### Exercise prompt
Return each line of the data below exactly, omitting any pictures.

── Supplied material

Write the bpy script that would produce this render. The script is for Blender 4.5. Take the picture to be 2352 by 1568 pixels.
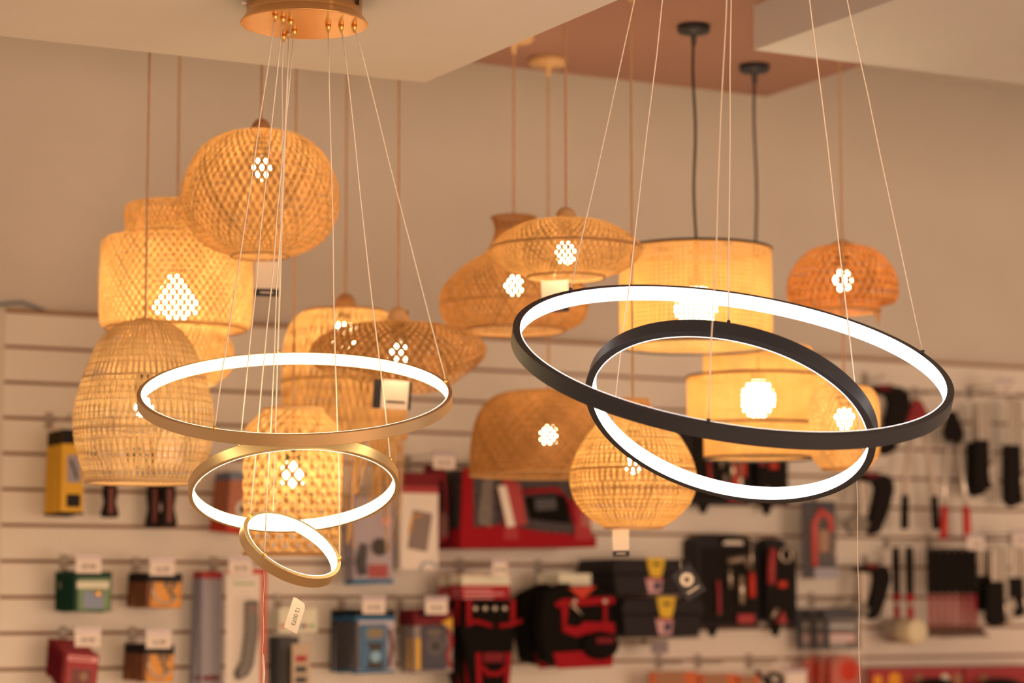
import bpy, math, random
from mathutils import Vector, Matrix
for _o in list(bpy.data.objects): bpy.data.objects.remove(_o)
SC = bpy.context.scene; COL = SC.collection
PI = math.pi; rnd = random.Random(7)

# ------------------------------------------------------------------ camera, light, exposure
FPX = 2352*85/36; PIT = math.atan(588/FPX); YAW = math.radians(27.95); CAMZ = 1.6
Fv = Vector((math.sin(YAW)*math.cos(PIT), math.cos(YAW)*math.cos(PIT), math.sin(PIT)))
Rv = Vector((math.cos(YAW), -math.sin(YAW), 0)); Uv = Rv.cross(Fv); C0 = Vector((0, 0, CAMZ))
cd = bpy.data.cameras.new('camera'); cam = bpy.data.objects.new('camera', cd); COL.objects.link(cam)
cd.lens = 85; cd.sensor_width = 36; cd.sensor_fit = 'HORIZONTAL'
cam.matrix_world = Matrix.Translation(C0) @ Matrix((Rv, Uv, -Fv)).transposed().to_4x4()
cd.dof.use_dof = True; cd.dof.focus_distance = 4.42; cd.dof.aperture_fstop = 2.5; cd.clip_end = 60
SC.camera = cam
vs = SC.view_settings; vs.view_transform = 'Standard'; vs.look = 'None'; vs.exposure = 0.0; vs.gamma = 1.0; vs.use_curve_mapping = False
w = bpy.data.worlds.new('world'); SC.world = w; w.use_nodes = True
bg = w.node_tree.nodes['Background']; bg.inputs[0].default_value = (1.0, .60, .36, 1); bg.inputs[1].default_value = .6
def area(name, loc, target, size, energy, col):
    l = bpy.data.lights.new(name, 'AREA'); l.shape = 'RECTANGLE'; l.size, l.size_y = size; l.energy = energy; l.color = col
    o = bpy.data.objects.new(name, l); COL.objects.link(o); o.location = loc
    o.rotation_euler = (Vector(target)-Vector(loc)).to_track_quat('-Z', 'Y').to_euler(); return o
# unseen fill lights added behind the camera: strong at right, weaker at left
area('right_fill_light', (4.4, -2.4, 1.5), (1.9, 6.6, 1.7), (3.2, 2.2), 175, (1.0, .60, .36))
area('left_fill_light', (-.6, -2.6, 1.3), (.8, 6.6, 2.2), (1.6, 2.2), 85, (1.0, .60, .35))
SC.cycles.use_denoising = True; SC.cycles.sample_clamp_indirect = 4; SC.cycles.caustics_reflective = False; SC.cycles.caustics_refractive = False
SC.cycles.max_bounces = 8; SC.cycles.transparent_max_bounces = 12

def at(px, py, zc): return C0 + zc*(Fv + (px-1176)/FPX*Rv + (784-py)/FPX*Uv)
def ray(px, py): return Fv + (px-1176)/FPX*Rv + (784-py)/FPX*Uv
WD = 6.63                                       # the tool wall's front face
def W(px, py, off=0.0):
    d = ray(px, py); t = (WD-off)/d.y; return C0 + t*d
def onz(px, py, z):
    d = ray(px, py); return C0 + (z-CAMZ)/d.z*d

# ------------------------------------------------------------------ materials
def lin(c): return tuple((x/255/12.92 if x <= 10 else ((x/255+.055)/1.055)**2.4) for x in c)
ILL = (.76, .47, .28)
def S(r, g, b):                                   # colour of a thing photographed in this warm light -> its own colour
    return tuple(min(.9, max(.004, a/i)) for a, i in zip(lin((r, g, b)), ILL))
MATS = {}
def mat(name, col, rough=.6, metal=0., noise=0., scale=30., spec=.4, trans=0., alpha=1., bump=0.):
    if name in MATS: return MATS[name]
    m = bpy.data.materials.new(name); m.use_nodes = True; nt = m.node_tree; b = nt.nodes['Principled BSDF']
    b.inputs['Roughness'].default_value = rough; b.inputs['Metallic'].default_value = metal
    b.inputs['Specular IOR Level'].default_value = spec; b.inputs['Base Color'].default_value = (*col, 1)
    b.inputs['Transmission Weight'].default_value = trans; b.inputs['Alpha'].default_value = alpha
    if noise or bump:
        tc = nt.nodes.new('ShaderNodeTexCoord'); n = nt.nodes.new('ShaderNodeTexNoise'); n.inputs['Scale'].default_value = scale
        n.inputs['Detail'].default_value = 4; nt.links.new(tc.outputs['Object'], n.inputs['Vector'])
        if noise:
            r = nt.nodes.new('ShaderNodeValToRGB')
            r.color_ramp.elements[0].position = .3; r.color_ramp.elements[1].position = .7
            r.color_ramp.elements[0].color = (*[c*(1-noise) for c in col], 1); r.color_ramp.elements[1].color = (*[min(1, c*(1+noise)) for c in col], 1)
            nt.links.new(n.outputs[0], r.inputs[0]); nt.links.new(r.outputs[0], b.inputs['Base Color'])
        if bump:
            bn = nt.nodes.new('ShaderNodeBump'); bn.inputs['Strength'].default_value = bump; bn.inputs['Distance'].default_value = .004
            nt.links.new(n.outputs[0], bn.inputs['Height']); nt.links.new(bn.outputs[0], b.inputs['Normal'])
    MATS[name] = m; return m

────

### Result of this exercise
Write the bpy script that would produce this render. The script is for Blender 4.5. Take the picture to be 2352 by 1568 pixels.
import bpy, math, random
from mathutils import Vector, Matrix
for _o in list(bpy.data.objects): bpy.data.objects.remove(_o)
SC = bpy.context.scene; COL = SC.collection
PI = math.pi; rnd = random.Random(7)

# ------------------------------------------------------------------ camera, light, exposure
FPX = 2352*85/36; PIT = math.atan(588/FPX); YAW = math.radians(27.95); CAMZ = 1.6
Fv = Vector((math.sin(YAW)*math.cos(PIT), math.cos(YAW)*math.cos(PIT), math.sin(PIT)))
Rv = Vector((math.cos(YAW), -math.sin(YAW), 0)); Uv = Rv.cross(Fv); C0 = Vector((0, 0, CAMZ))
cd = bpy.data.cameras.new('camera'); cam = bpy.data.objects.new('camera', cd); COL.objects.link(cam)
cd.lens = 85; cd.sensor_width = 36; cd.sensor_fit = 'HORIZONTAL'
cam.matrix_world = Matrix.Translation(C0) @ Matrix((Rv, Uv, -Fv)).transposed().to_4x4()
cd.dof.use_dof = True; cd.dof.focus_distance = 4.42; cd.dof.aperture_fstop = 2.5; cd.clip_end = 60
SC.camera = cam
vs = SC.view_settings; vs.view_transform = 'Standard'; vs.look = 'None'; vs.exposure = 0.0; vs.gamma = 1.0; vs.use_curve_mapping = False
w = bpy.data.worlds.new('world'); SC.world = w; w.use_nodes = True
bg = w.node_tree.nodes['Background']; bg.inputs[0].default_value = (1.0, .60, .36, 1); bg.inputs[1].default_value = .6
def area(name, loc, target, size, energy, col):
    l = bpy.data.lights.new(name, 'AREA'); l.shape = 'RECTANGLE'; l.size, l.size_y = size; l.energy = energy; l.color = col
    o = bpy.data.objects.new(name, l); COL.objects.link(o); o.location = loc
    o.rotation_euler = (Vector(target)-Vector(loc)).to_track_quat('-Z', 'Y').to_euler(); return o
# unseen fill lights added behind the camera: strong at right, weaker at left
area('right_fill_light', (4.4, -2.4, 1.5), (1.9, 6.6, 1.7), (3.2, 2.2), 175, (1.0, .60, .36))
area('left_fill_light', (-.6, -2.6, 1.3), (.8, 6.6, 2.2), (1.6, 2.2), 85, (1.0, .60, .35))
SC.cycles.use_denoising = True; SC.cycles.sample_clamp_indirect = 4; SC.cycles.caustics_reflective = False; SC.cycles.caustics_refractive = False
SC.cycles.max_bounces = 8; SC.cycles.transparent_max_bounces = 12

def at(px, py, zc): return C0 + zc*(Fv + (px-1176)/FPX*Rv + (784-py)/FPX*Uv)
def ray(px, py): return Fv + (px-1176)/FPX*Rv + (784-py)/FPX*Uv
WD = 6.63                                       # the tool wall's front face
def W(px, py, off=0.0):
    d = ray(px, py); t = (WD-off)/d.y; return C0 + t*d
def onz(px, py, z):
    d = ray(px, py); return C0 + (z-CAMZ)/d.z*d

# ------------------------------------------------------------------ materials
def lin(c): return tuple((x/255/12.92 if x <= 10 else ((x/255+.055)/1.055)**2.4) for x in c)
ILL = (.76, .47, .28)
def S(r, g, b):                                   # colour of a thing photographed in this warm light -> its own colour
    return tuple(min(.9, max(.004, a/i)) for a, i in zip(lin((r, g, b)), ILL))
MATS = {}
def mat(name, col, rough=.6, metal=0., noise=0., scale=30., spec=.4, trans=0., alpha=1., bump=0.):
    if name in MATS: return MATS[name]
    m = bpy.data.materials.new(name); m.use_nodes = True; nt = m.node_tree; b = nt.nodes['Principled BSDF']
    b.inputs['Roughness'].default_value = rough; b.inputs['Metallic'].default_value = metal
    b.inputs['Specular IOR Level'].default_value = spec; b.inputs['Base Color'].default_value = (*col, 1)
    b.inputs['Transmission Weight'].default_value = trans; b.inputs['Alpha'].default_value = alpha
    if noise or bump:
        tc = nt.nodes.new('ShaderNodeTexCoord'); n = nt.nodes.new('ShaderNodeTexNoise'); n.inputs['Scale'].default_value = scale
        n.inputs['Detail'].default_value = 4; nt.links.new(tc.outputs['Object'], n.inputs['Vector'])
        if noise:
            r = nt.nodes.new('ShaderNodeValToRGB')
            r.color_ramp.elements[0].position = .3; r.color_ramp.elements[1].position = .7
            r.color_ramp.elements[0].color = (*[c*(1-noise) for c in col], 1); r.color_ramp.elements[1].color = (*[min(1, c*(1+noise)) for c in col], 1)
            nt.links.new(n.outputs[0], r.inputs[0]); nt.links.new(r.outputs[0], b.inputs['Base Color'])
        if bump:
            bn = nt.nodes.new('ShaderNodeBump'); bn.inputs['Strength'].default_value = bump; bn.inputs['Distance'].default_value = .004
            nt.links.new(n.outputs[0], bn.inputs['Height']); nt.links.new(bn.outputs[0], b.inputs['Normal'])
    MATS[name] = m; return m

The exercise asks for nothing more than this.